Ne var ki, Trump'ın "İran ihtilafı" bütün kargaşasıyla ve birçok devleti peşine takarak gündemi zorluyor.

Özellikle, 2 Mayıs'tan itibaren İran'ın Türkiye, Çin, Hindistan, Güney Kore, İtalya, Japonya, Tayvan ve Yunanistan'a da petrol ticaretini keseceğini ilan etmesi ortalığı daha da karıştırıyor.

Genişletilmiş Büyük Orta Doğu Projesi ile özellikle İslam ülkelerini bölüp, parçalayıp başta İsrail olmak üzere petrolün, tabii gazın ve suyun güvenliğini eline almak hedefinde olan ABD ve şaşkın Başkanı böylelikle dengeleri yeniden alt üst etmek için uğraşıyor.

Aslında, "muafiyet" diye adlandırılan ABD'nin dayatması bir yandan Körfez petrolü devreye girerken bir yandan da petrolün fiyatının istikrarsız hale geleciğine neden olacağı biliniyor.

Petrol üreticisi Venezuela'nın darboğazda olduğu, diğer bir petrol üreticisi Libya'da savaşın yeniden kızıştığı bir dönemde, ABD'nin İran'ın petrol satışını 'sıfıra' indirme hedefi, piyasalarda petrolü yukarı doğru şimdiden hareketlendiriyor.

ABD'nin muafiyeti kaldırma kararı Çin ile kıyasıya bir ticaret savaşı yaşadığı sırada geliyor.

İran'ın en büyük petrol müşterisi olan Çin, Tahran'a yeni yaptırımların Orta Doğu'da gerilimi arttıracağı, piyasaları istikrarsızlaştırabileceği uyarısında bulunuyor.

Öte yandan, İran'ın petrol piyasasından mecburen çekilmesi, günde yaklaşık 1 milyon varil  "arz" daralması anlamına gelirken daha fazla petrol satışından yararlanacak ülkeler arasında Suudi Arabistan ve Rusyanın'da olması dikkatleri çekiyor.

Bu arada, Türkiye'nin de, bu karardan zarar görmesi beklenirken, zaten arası açık olduğu ABD'den daha da, uzaklaşacağı tehlikesi yaşanıyor.

Irak'ta savaşın yarattığı kriz hala aşılamazken ve Suriye'de savaşı bitirme çabaları sürerken, İran'da yükselen tehlikeli tansiyonun büyük krizler doğurması bekleniyor.

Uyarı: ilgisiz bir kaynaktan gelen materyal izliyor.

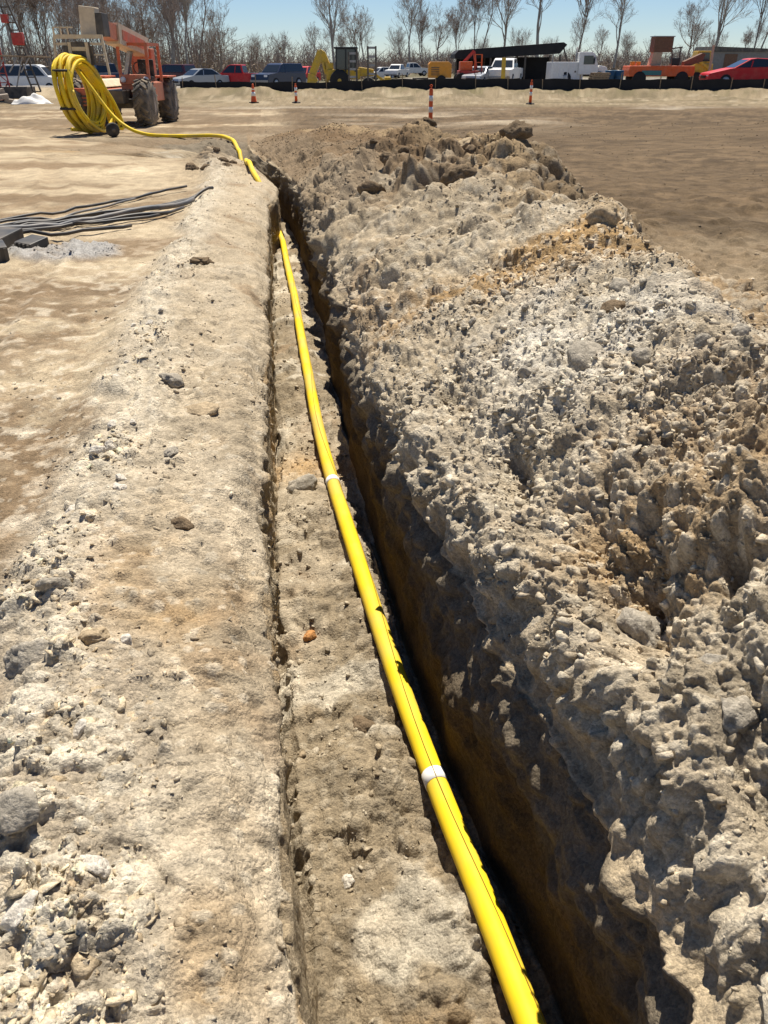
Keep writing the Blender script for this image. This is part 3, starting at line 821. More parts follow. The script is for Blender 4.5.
# ---------------------------------------------------------------- telehandler (local: front towards -y, its left side at +x)
HX, HY = -3.97, 27.9
th = thing('telehandler', 'faded orange telehandler with raised boom holding the yellow pipe coil', 'telehandler', (HX, HY, 0), -.16)
def wheel(parent, x, y, r, wd, tyre_m, rim_m, lugs=0):
    wt = MB()
    pr = [(r * .55, -wd / 2), (r * .86, -wd / 2), (r * .97, -wd * .38), (r, -wd * .2), (r, wd * .2), (r * .97, wd * .38), (r * .86, wd / 2), (r * .55, wd / 2)]
    wt.lathe(pr, axis='x', n=28)
    for k in range(lugs):
        a = 2 * math.pi * k / lugs
        for sgn in (-1, 1):
            aa = a + (0 if sgn < 0 else math.pi / lugs)
            p0 = (sgn * wd * .47, math.cos(aa + .16) * r * .99, math.sin(aa + .16) * r * .99)
            p1 = (sgn * wd * .02, math.cos(aa - .1) * r * 1.025, math.sin(aa - .1) * r * 1.025)
            wt.bar(p0, p1, .05, .055, up=(0, math.cos(aa), math.sin(aa)))
    w_ = wt.build('wheel', tyre_m, parent)
    w_.location = (x, y, r)
    sx = 1 if x > 0 else -1
    MB().lathe([(.03, sx * wd * .30), (r * .30, sx * wd * .34), (r * .50, sx * wd * .44), (r * .57, sx * wd * .50)][::1], axis='x', n=22).build('rim', rim_m, w_)
    return w_
for (x, y) in ((.92, -1.25), (-.92, -1.25), (.92, 1.15), (-.92, 1.15)):
    wheel(th, x, y, .60, .42, M_TYRE, M_ORIM, 18)
b_ = MB(); b_.box(0, -.05, .78, .95, 3.6, .34).box(0, -1.25, .60, 1.5, .24, .24).box(0, 1.15, .60, 1.5, .24, .24)
b_.build('chassis', M_STEEL, th, .02)
b_ = MB(); b_.prism([(-1.15, .55), (-.10, .55), (-.10, .88), (-.30, 1.0), (-1.05, 1.0), (-1.15, .90)], -1.75, 1.5); b_.build('engine_housing', M_ORG, th, .03)
b_ = MB(); b_.prism([(-1.12, 1.005), (-.22, 1.005), (-.42, 1.20), (-1.0, 1.20)], -1.3, 1.1); b_.build('hood', M_CREAM, th, .04)
b_ = MB()
for z in (.62, .71, .80): b_.box(-.62, -1.76, z, .75, .03, .045)
b_.build('grille', M_STEEL, th)
# operator frame
b_ = MB(); b_.box(.62, -.30, .88, .86, 1.35, .50).box(.62, -.98, 1.20, .86, .07, .26); b_.build('cab_body', M_ORG2, th, .03)
b_ = MB()
for x in (.22, 1.02):
    b_.bar((x, -.98, 1.1), (x, -.90, 2.08), .075); b_.bar((x, .38, 1.1), (x, .34, 2.08), .075); b_.bar((x, -.92, 2.08), (x, .36, 2.08), .075)
for y in (-.90, .34, -.28): b_.bar((.22, y, 2.08), (1.02, y, 2.08), .07)
b_.build('roll_frame', M_ORG, th)
b_ = MB(); b_.box(.62, .05, 1.20, .46, .46, .14).box(.62, .28, 1.46, .46, .12, .50); b_.build('seat', M_BLK, th, .03)
b_ = MB(); b_.bar((.62, -.62, 1.1), (.62, -.42, 1.46), .05); b_.tube([(.62 + .17 * math.cos(a), -.40 - .06 * math.sin(a), 1.48 + .16 * math.sin(a)) for a in np.linspace(0, 2 * math.pi, 15)], .017, 6); b_.build('steering_wheel', M_BLK, th)
for x in (.30, .95):
    MB().lathe([(.03, -.04), (.075, -.03), (.08, .03), (.05, .05)], (x, -1.06, 1.20), 'y', 12).build('headlight', M_HEAD, th)
MB().box(.95, .98, 1.25, .46, 1.1, .05).build('fender', M_ORG, th, .01)
MB().box(-.95, 1.0, 1.25, .46, 1.0, .05).build('fender', M_ORG, th, .01)
# boom: pivot behind, reaching forward over the hood
A, B = Vector((.28, 1.35, 2.02)), Vector((.30, -3.10, 2.50))
b_ = MB(); b_.bar(A, A.lerp(B, .64), .42, .50); bo = b_.build('boom', M_CREAM, th)
b_ = MB(); b_.bar(A.lerp(B, .10) + Vector((.221, .0, 0.0)), A.lerp(B, .58) + Vector((.221, 0, 0)), .012, .24); b_.build('boom_stripe', M_ORG, bo)
b_ = MB(); b_.bar(A.lerp(B, .55), A.lerp(B, .95), .32, .38); b_.build('boom_extension', M_ORG2, bo)
b_ = MB(); b_.bar(A.lerp(B, .30) + Vector((0, 0, -.24)), (0, .1, 1.1), .12); b_.build('lift_cylinder', M_GALV, th)
b_ = MB(); b_.box(.25, 1.42, 1.42, .62, .42, 1.15); b_.build('boom_mount', M_ORG, th, .02)
b_ = MB(); b_.prism([(-.20, 0), (.20, 0), (.24, .62), (-.16, .66)], -.16, .22); nose = b_.build('boom_head', M_CREAM, bo, .02); nose.location = (B.x - .02, B.y - .05, B.z - .28)
b_ = MB(); b_.box(.30, .10, .25, .20, .5, .52); b_.build('pivot_block', M_STEEL, nose, .02)
# fork carriage below the boom head
cg = thing('fork_carriage', '', '', (0, 0, 0)); bpy.data.objects.remove(cg)
CX, CY = B.x - .22, B.y - .45
b_ = MB()
b_.bar((CX - .60, CY, 2.20), (CX + .60, CY, 2.20), .09, .09); b_.bar((CX - .62, CY, 2.04), (CX + .62, CY, 2.04), .05, .06)
for x in (-.60, .60): b_.bar((CX + x, CY, 2.24), (CX + x * 1.14, CY - .05, 1.35), .05)
b_.bar((CX - .60, CY - .02, 1.80), (CX + .60, CY - .02, 1.80), .03)
for x in (-.60, -.42, -.24): b_.bar((CX + x, CY, 2.40), (CX + x, CY, 2.20), .03)
b_.bar((CX - .60, CY, 2.40), (CX - .1, CY, 2.40), .03)
b_.build('fork_carriage', M_CREAM, th)
b_ = MB(); b_.box(CX + .0, CY - .05, 1.82, .56, .06, .52); pn = b_.build('load_backrest', M_STEEL, th)
b_ = MB(); b_.box(CX - .22, CY - .09, 1.80, .08, .03, .55).box(CX + .22, CY - .09, 1.80, .08, .03, .55).box(CX, CY - .09, 1.93, .34, .025, .09); b_.build('upright', M_CREAM, pn)
for x in (-.35, .30):
    b_ = MB(); b_.bar((CX + x, CY, 1.60), (CX + x, CY + .95, 1.58), .10, .05); b_.bar((CX + x, CY - .02, 2.0), (CX + x, CY - .02, 1.58), .10, .05); b_.build('fork', M_STEEL, th)

# ---------------------------------------------------------------- delineator posts and cones
def delineator(x, y, label, h=1.05):
    t = thing('traffic_post', label, 'traffic post', (x, y, drop(x, y)[0] + .0), 0, 'orange and white traffic markers')
    b_ = MB(); b_.lathe([(.20, 0), (.20, .035), (.13, .06), (.07, .075)], n=8); b_.build('base', M_BLK, t)
    b_ = MB(); b_.lathe([(.066, .06), (.060, .3), (.055, h * .86), (.045, h * .90), (.03, h * .91)], n=16).tube([(0, 0, h * .9), (0, 0, h * .93), (-.035, 0, h * .97), (0, 0, h), (.035, 0, h * .97), (0, 0, h * .935)], .014, 6)
    b_.build('tube', M_CONE, t)
    for z in (.36, .62, ):
        MB().lathe([(.0625, h * z), (.061, h * z + .14)], n=16).build('reflective_band', M_WHT, t)
    return t
delineator(4.76, 25.0, 'tall orange and white traffic post standing just behind the spoil heap', 1.10)
delineator(11.75, 38.4, 'orange and white traffic post with black base on the pale track before the berm', .96)
delineator(1.62, 41.4, 'slim orange and white traffic post at the berm foot left of the backhoe', .80)
def cone(x, y, label, h=.72):
    t = thing('traffic_cone', label, 'traffic cone', (x, y, drop(x, y)[0]), .3, 'orange and white traffic markers')
    b_ = MB(); b_.box(0, 0, .02, .36, .36, .04); b_.build('base', M_BLK, t)
    b_ = MB(); b_.lathe([(.145, .035), (.13, .07), (.04, h * .95), (.025, h)], n=16); b_.build('cone_body', M_CONE, t)
    MB().lathe([(.107, h * .36), (.079, h * .58)], n=16).build('reflective_band', M_WHT, t)
    MB().lathe([(.069, h * .68), (.055, h * .80)], n=16).build('reflective_band', M_WHT, t)
cone(-.30, 41.8, 'squat orange and white traffic cone at the berm foot in front of the red pickup', .78)

# ---------------------------------------------------------------- silt fence
def T_S(x, T, z=.3):
    zc = T * math.cos(PITCH) + (CAM_H - z) * math.sin(PITCH)
    return (x - 384) / 803 * zc
sf = None
FT = 51.2
sS = np.linspace(-11.5, 34, 120)
top, bot = [], []
fr_ = random.Random(2)
for S in sS:
    x, y = at(S, FT + .3 * math.sin(S * .3)); z = gz(x, y) + .05
    top.append((x, y, z + .40 - .13 * float(sstep(2, -4, S)) + .02 * math.sin(S * 2.1) + fr_.uniform(-.015, .015))); bot.append((x, y, z - .30))
b_ = MB()
off = Vector((math.sin(YAW), math.cos(YAW), 0)) * .012
n = len(top)
vv = [b_.bm.verts.new(p) for p in bot] + [b_.bm.verts.new(p) for p in top] + [b_.bm.verts.new(Vector(p) + off) for p in bot] + [b_.bm.verts.new(Vector(p) + off) for p in top]
for k in range(n - 1):
    b_.bm.faces.new((vv[k], vv[k + 1], vv[n + k + 1], vv[n + k])); b_.bm.faces.new((vv[2 * n + k], vv[3 * n + k], vv[3 * n + k + 1], vv[2 * n + k + 1])); b_.bm.faces.new((vv[n + k], vv[n + k + 1], vv[3 * n + k + 1], vv[3 * n + k]))
sf = b_.build('silt_fence', M_SILT)
tag(sf, 'long low black fabric silt fence on wooden stakes along the berm', 'fence')
for S in np.arange(-11.4, 34, 2.05):
    S2 = S + fr_.uniform(-.2, .2); x, y = at(S2, FT + .3 * math.sin(S2 * .3) - .03); z = drop(x, y)[0]
    MB().bar((x, y, z - .1), (x + fr_.uniform(-.05, .05), y, z + .58 + fr_.uniform(-.1, .25)), .045, .04).build('stake', M_WOOD, sf)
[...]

Nereden bakılırsa bakılsın, ABD ve Başkanı Trump, "rulet masa"sında istedikleri rengi ve rakamları şimdilik yakalıyor.

Ancak, dünya üzerine oynanan kumarda bazen kaybetmekte yer alıyor.

Denilebilir ki, öfkeli Trump "rulet masa"sında gördüğü her rakama saldırırcasına oynuyor. Fakat "Her zaman papaz pilav yemez" misali sık sık sendeliyor.

Nitekim, şu sıralarda "ABD yönetimi destek bulmakta zorlanıyor."

Her şeyden önce, Amerikan yönetiminin Suriye'deki askerlerini azaltırken, terör örgütü YPG/PKK'nın ana unsur olduğu SDG'nin kontrol ettiği alanlar için Avrupa ve Arap ülkelerinden aradığı desteği henüz bulamadığı iddia edildiği öne sürülüyor.

Wall Street Journal gazetesine göre Trump yönetimi, bugüne kadar en az 21 ülkeden Suriye'ye asker gönderme talebinde bulunduğu sanılıyor.

Habere göre, isimleri açıklanmayan yetkililer, geri kalan ülkelerin de çok küçük ölçekli destek sözü verdiğini kaydediliyor.

En önemli girişim ise; ABD, Arap ülkelerinden de parasal ve askeri olmayan yardımlar istiyor. 

Özetle, Trump neredeyse tüm kıtalarda "kumar" oynuyor.